TECTONICS AS THE CONTROL OF LONG-TERM CLIMATE CHANGE

Although Milankovitch orbital variations control the pulse of the climate system, the longer term trends are determined by tectonics. The relations between tectonics and climate are both direct and indirect. The direct connections are between plate motions and uplift which affect atmospheric and oceanic circulation. The indirect links are via subduction and volcanism which introduce greenhouse gasses into the atmosphere, and through erosion which alters the balance of atmospheric greenhouse gasses by chemical weathering and burial or organic carbon.
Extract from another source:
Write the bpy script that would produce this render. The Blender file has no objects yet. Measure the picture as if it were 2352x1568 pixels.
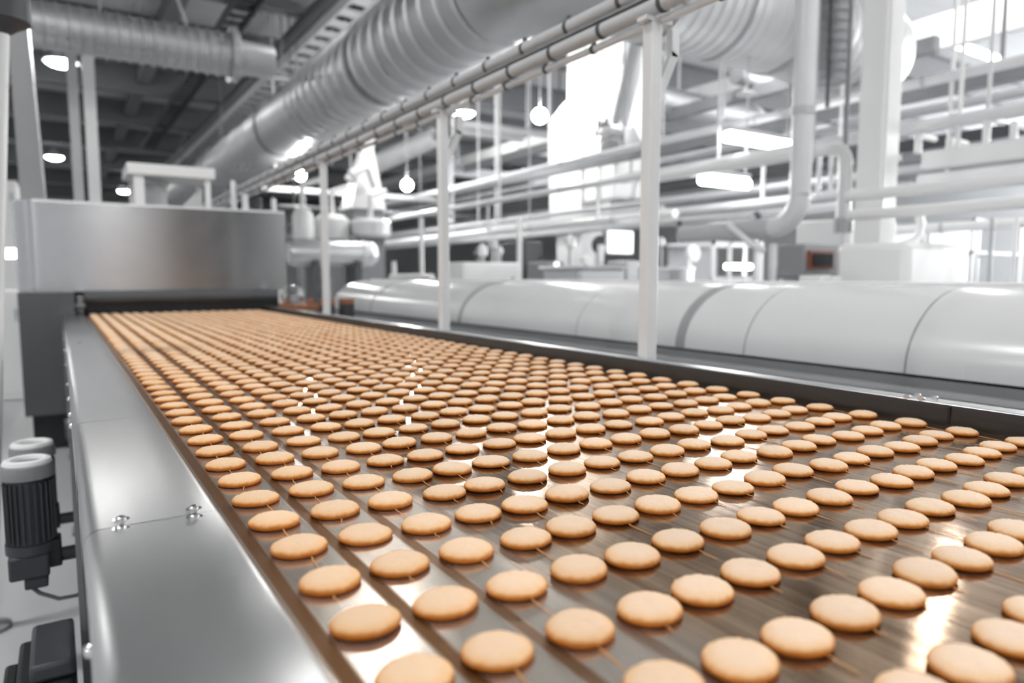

Rifting of continental blocks involves an initial broad upwarp, followed by phase of brittle fracture resulting in subsidence of a central valley and uplift of marginal shoulders. The resulting evolution of the regional climate has been repeated many times in the Phanerozoic. Initially there is a vapor-trapping arch, followed by development of a rift valley with fresh-water lakes, culminating in an arid rift bordered by mountains intercepting incoming precipitation. As the rift subsides below sea level it often becomes a site of evaporite deposition. During the Phanerozoic this process has removed salt from the ocean faster than it has been supplied lowering the global ocean salinity and promoting a different behavior of the oceanic thermohaline circulation. Convergence tectonics affects climate on a larger scale. A mountain range is a barrier to atmospheric circulation, especially if perpendicular to the circulation. The geochemical effects of tectonic uplift and unroofing of igneous and metamorphic silicate rocks which then become exposed to weathering removing CO2 from the atmosphere-ocean system. Uplift also results in erosion and large scale burial of organic carbon in rapidly deposited sediments. Tectonics can also affect the connections between ocean basins, resulting in large scale changes of the ocean circulation. Interocean gateways can open and close in relatively short timespans and may induce major steps in the climate evolution of the Earth.